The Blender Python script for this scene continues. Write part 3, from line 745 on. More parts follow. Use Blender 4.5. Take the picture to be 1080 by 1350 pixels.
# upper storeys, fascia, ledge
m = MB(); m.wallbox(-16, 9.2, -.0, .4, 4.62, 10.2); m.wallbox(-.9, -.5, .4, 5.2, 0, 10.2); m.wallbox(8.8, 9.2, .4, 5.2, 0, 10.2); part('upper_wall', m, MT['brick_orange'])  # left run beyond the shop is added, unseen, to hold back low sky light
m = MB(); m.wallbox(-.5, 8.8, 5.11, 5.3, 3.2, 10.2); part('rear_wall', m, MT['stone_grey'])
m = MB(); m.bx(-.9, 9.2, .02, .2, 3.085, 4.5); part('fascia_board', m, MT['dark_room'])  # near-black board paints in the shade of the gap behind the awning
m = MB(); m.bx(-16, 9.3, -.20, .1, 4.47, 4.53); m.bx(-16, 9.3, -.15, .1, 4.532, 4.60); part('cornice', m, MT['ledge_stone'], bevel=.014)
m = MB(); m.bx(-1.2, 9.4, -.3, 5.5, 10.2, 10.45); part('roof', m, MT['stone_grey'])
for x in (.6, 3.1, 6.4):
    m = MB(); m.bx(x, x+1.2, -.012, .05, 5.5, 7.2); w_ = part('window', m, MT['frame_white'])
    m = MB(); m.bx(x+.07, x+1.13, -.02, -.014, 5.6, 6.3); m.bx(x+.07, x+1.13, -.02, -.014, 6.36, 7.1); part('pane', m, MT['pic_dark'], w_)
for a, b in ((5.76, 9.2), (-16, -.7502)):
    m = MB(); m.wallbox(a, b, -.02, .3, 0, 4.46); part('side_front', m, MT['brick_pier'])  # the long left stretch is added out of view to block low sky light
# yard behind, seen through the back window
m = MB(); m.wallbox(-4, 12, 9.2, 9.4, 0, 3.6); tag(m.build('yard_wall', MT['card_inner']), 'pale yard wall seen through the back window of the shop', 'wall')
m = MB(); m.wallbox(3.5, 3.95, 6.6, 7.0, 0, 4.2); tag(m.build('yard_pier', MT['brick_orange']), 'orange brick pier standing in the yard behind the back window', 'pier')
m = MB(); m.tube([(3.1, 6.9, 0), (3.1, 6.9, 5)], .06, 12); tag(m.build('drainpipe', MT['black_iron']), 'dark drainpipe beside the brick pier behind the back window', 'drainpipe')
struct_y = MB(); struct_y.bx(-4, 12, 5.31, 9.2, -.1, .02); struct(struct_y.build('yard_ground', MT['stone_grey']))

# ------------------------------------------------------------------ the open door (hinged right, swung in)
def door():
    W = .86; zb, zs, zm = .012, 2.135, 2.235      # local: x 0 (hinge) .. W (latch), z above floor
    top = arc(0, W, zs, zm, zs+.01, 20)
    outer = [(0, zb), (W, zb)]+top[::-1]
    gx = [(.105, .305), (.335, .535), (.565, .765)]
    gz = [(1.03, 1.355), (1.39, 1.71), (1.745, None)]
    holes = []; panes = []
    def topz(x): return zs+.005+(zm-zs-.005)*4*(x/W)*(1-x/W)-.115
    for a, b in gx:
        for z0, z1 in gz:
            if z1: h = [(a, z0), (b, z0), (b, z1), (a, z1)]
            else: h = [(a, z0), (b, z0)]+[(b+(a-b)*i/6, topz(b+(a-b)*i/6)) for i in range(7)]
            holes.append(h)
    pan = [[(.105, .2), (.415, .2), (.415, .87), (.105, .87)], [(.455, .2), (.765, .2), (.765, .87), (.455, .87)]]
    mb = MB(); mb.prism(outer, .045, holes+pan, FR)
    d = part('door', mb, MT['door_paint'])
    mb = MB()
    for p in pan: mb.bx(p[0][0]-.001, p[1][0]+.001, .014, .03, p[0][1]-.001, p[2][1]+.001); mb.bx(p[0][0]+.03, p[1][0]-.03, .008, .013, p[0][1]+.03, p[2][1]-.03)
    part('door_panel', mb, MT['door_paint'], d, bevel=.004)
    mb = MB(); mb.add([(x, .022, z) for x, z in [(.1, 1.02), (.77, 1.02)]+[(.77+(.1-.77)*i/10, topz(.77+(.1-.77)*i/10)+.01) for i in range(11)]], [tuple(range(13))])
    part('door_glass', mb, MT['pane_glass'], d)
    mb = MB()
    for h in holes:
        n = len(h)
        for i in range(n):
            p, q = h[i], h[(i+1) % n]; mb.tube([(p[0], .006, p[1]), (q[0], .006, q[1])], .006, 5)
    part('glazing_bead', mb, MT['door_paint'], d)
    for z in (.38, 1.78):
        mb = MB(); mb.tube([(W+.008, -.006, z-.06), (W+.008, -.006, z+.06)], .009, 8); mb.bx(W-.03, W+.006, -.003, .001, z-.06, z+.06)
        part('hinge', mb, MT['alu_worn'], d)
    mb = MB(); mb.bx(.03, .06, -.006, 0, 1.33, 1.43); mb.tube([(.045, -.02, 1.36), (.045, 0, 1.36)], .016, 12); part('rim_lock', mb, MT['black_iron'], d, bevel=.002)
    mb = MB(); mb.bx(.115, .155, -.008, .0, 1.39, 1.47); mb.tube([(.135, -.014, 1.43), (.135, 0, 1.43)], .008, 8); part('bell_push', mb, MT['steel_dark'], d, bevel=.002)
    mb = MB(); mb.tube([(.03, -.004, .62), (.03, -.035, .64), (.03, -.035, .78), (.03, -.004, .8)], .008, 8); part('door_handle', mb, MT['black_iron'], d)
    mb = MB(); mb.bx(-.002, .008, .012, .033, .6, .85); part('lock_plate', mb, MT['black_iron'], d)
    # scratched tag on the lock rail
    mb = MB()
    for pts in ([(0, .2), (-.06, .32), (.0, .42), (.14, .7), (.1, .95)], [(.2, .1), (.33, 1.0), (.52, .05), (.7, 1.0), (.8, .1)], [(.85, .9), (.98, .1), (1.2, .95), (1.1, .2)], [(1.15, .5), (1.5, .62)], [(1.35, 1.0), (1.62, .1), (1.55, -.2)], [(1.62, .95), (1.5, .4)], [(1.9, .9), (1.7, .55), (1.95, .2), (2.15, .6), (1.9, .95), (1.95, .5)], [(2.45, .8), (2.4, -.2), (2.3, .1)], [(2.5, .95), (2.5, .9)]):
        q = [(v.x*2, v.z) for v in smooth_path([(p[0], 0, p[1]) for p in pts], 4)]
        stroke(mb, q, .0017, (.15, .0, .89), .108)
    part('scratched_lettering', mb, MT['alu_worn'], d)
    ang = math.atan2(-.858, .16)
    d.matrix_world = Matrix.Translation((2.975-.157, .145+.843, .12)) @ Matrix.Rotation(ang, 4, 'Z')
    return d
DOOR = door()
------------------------
[Work to complete] All of the lines above must be returned exactly.

[Worked solution]
The Blender Python script for this scene continues. Write part 3, from line 745 on. More parts follow. Use Blender 4.5. Take the picture to be 1080 by 1350 pixels.
# upper storeys, fascia, ledge
m = MB(); m.wallbox(-16, 9.2, -.0, .4, 4.62, 10.2); m.wallbox(-.9, -.5, .4, 5.2, 0, 10.2); m.wallbox(8.8, 9.2, .4, 5.2, 0, 10.2); part('upper_wall', m, MT['brick_orange'])  # left run beyond the shop is added, unseen, to hold back low sky light
m = MB(); m.wallbox(-.5, 8.8, 5.11, 5.3, 3.2, 10.2); part('rear_wall', m, MT['stone_grey'])
m = MB(); m.bx(-.9, 9.2, .02, .2, 3.085, 4.5); part('fascia_board', m, MT['dark_room'])  # near-black board paints in the shade of the gap behind the awning
m = MB(); m.bx(-16, 9.3, -.20, .1, 4.47, 4.53); m.bx(-16, 9.3, -.15, .1, 4.532, 4.60); part('cornice', m, MT['ledge_stone'], bevel=.014)
m = MB(); m.bx(-1.2, 9.4, -.3, 5.5, 10.2, 10.45); part('roof', m, MT['stone_grey'])
for x in (.6, 3.1, 6.4):
    m = MB(); m.bx(x, x+1.2, -.012, .05, 5.5, 7.2); w_ = part('window', m, MT['frame_white'])
    m = MB(); m.bx(x+.07, x+1.13, -.02, -.014, 5.6, 6.3); m.bx(x+.07, x+1.13, -.02, -.014, 6.36, 7.1); part('pane', m, MT['pic_dark'], w_)
for a, b in ((5.76, 9.2), (-16, -.7502)):
    m = MB(); m.wallbox(a, b, -.02, .3, 0, 4.46); part('side_front', m, MT['brick_pier'])  # the long left stretch is added out of view to block low sky light
# yard behind, seen through the back window
m = MB(); m.wallbox(-4, 12, 9.2, 9.4, 0, 3.6); tag(m.build('yard_wall', MT['card_inner']), 'pale yard wall seen through the back window of the shop', 'wall')
m = MB(); m.wallbox(3.5, 3.95, 6.6, 7.0, 0, 4.2); tag(m.build('yard_pier', MT['brick_orange']), 'orange brick pier standing in the yard behind the back window', 'pier')
m = MB(); m.tube([(3.1, 6.9, 0), (3.1, 6.9, 5)], .06, 12); tag(m.build('drainpipe', MT['black_iron']), 'dark drainpipe beside the brick pier behind the back window', 'drainpipe')
struct_y = MB(); struct_y.bx(-4, 12, 5.31, 9.2, -.1, .02); struct(struct_y.build('yard_ground', MT['stone_grey']))

# ------------------------------------------------------------------ the open door (hinged right, swung in)
def door():
    W = .86; zb, zs, zm = .012, 2.135, 2.235      # local: x 0 (hinge) .. W (latch), z above floor
    top = arc(0, W, zs, zm, zs+.01, 20)
    outer = [(0, zb), (W, zb)]+top[::-1]
    gx = [(.105, .305), (.335, .535), (.565, .765)]
    gz = [(1.03, 1.355), (1.39, 1.71), (1.745, None)]
    holes = []; panes = []
    def topz(x): return zs+.005+(zm-zs-.005)*4*(x/W)*(1-x/W)-.115
    for a, b in gx:
        for z0, z1 in gz:
            if z1: h = [(a, z0), (b, z0), (b, z1), (a, z1)]
            else: h = [(a, z0), (b, z0)]+[(b+(a-b)*i/6, topz(b+(a-b)*i/6)) for i in range(7)]
            holes.append(h)
    pan = [[(.105, .2), (.415, .2), (.415, .87), (.105, .87)], [(.455, .2), (.765, .2), (.765, .87), (.455, .87)]]
    mb = MB(); mb.prism(outer, .045, holes+pan, FR)
    d = part('door', mb, MT['door_paint'])
    mb = MB()
    for p in pan: mb.bx(p[0][0]-.001, p[1][0]+.001, .014, .03, p[0][1]-.001, p[2][1]+.001); mb.bx(p[0][0]+.03, p[1][0]-.03, .008, .013, p[0][1]+.03, p[2][1]-.03)
    part('door_panel', mb, MT['door_paint'], d, bevel=.004)
    mb = MB(); mb.add([(x, .022, z) for x, z in [(.1, 1.02), (.77, 1.02)]+[(.77+(.1-.77)*i/10, topz(.77+(.1-.77)*i/10)+.01) for i in range(11)]], [tuple(range(13))])
    part('door_glass', mb, MT['pane_glass'], d)
    mb = MB()
    for h in holes:
        n = len(h)
        for i in range(n):
            p, q = h[i], h[(i+1) % n]; mb.tube([(p[0], .006, p[1]), (q[0], .006, q[1])], .006, 5)
    part('glazing_bead', mb, MT['door_paint'], d)
    for z in (.38, 1.78):
        mb = MB(); mb.tube([(W+.008, -.006, z-.06), (W+.008, -.006, z+.06)], .009, 8); mb.bx(W-.03, W+.006, -.003, .001, z-.06, z+.06)
        part('hinge', mb, MT['alu_worn'], d)
    mb = MB(); mb.bx(.03, .06, -.006, 0, 1.33, 1.43); mb.tube([(.045, -.02, 1.36), (.045, 0, 1.36)], .016, 12); part('rim_lock', mb, MT['black_iron'], d, bevel=.002)
    mb = MB(); mb.bx(.115, .155, -.008, .0, 1.39, 1.47); mb.tube([(.135, -.014, 1.43), (.135, 0, 1.43)], .008, 8); part('bell_push', mb, MT['steel_dark'], d, bevel=.002)
    mb = MB(); mb.tube([(.03, -.004, .62), (.03, -.035, .64), (.03, -.035, .78), (.03, -.004, .8)], .008, 8); part('door_handle', mb, MT['black_iron'], d)
    mb = MB(); mb.bx(-.002, .008, .012, .033, .6, .85); part('lock_plate', mb, MT['black_iron'], d)
    # scratched tag on the lock rail
    mb = MB()
    for pts in ([(0, .2), (-.06, .32), (.0, .42), (.14, .7), (.1, .95)], [(.2, .1), (.33, 1.0), (.52, .05), (.7, 1.0), (.8, .1)], [(.85, .9), (.98, .1), (1.2, .95), (1.1, .2)], [(1.15, .5), (1.5, .62)], [(1.35, 1.0), (1.62, .1), (1.55, -.2)], [(1.62, .95), (1.5, .4)], [(1.9, .9), (1.7, .55), (1.95, .2), (2.15, .6), (1.9, .95), (1.95, .5)], [(2.45, .8), (2.4, -.2), (2.3, .1)], [(2.5, .95), (2.5, .9)]):
        q = [(v.x*2, v.z) for v in smooth_path([(p[0], 0, p[1]) for p in pts], 4)]
        stroke(mb, q, .0017, (.15, .0, .89), .108)
    part('scratched_lettering', mb, MT['alu_worn'], d)
    ang = math.atan2(-.858, .16)
    d.matrix_world = Matrix.Translation((2.975-.157, .145+.843, .12)) @ Matrix.Rotation(ang, 4, 'Z')
    return d
DOOR = door()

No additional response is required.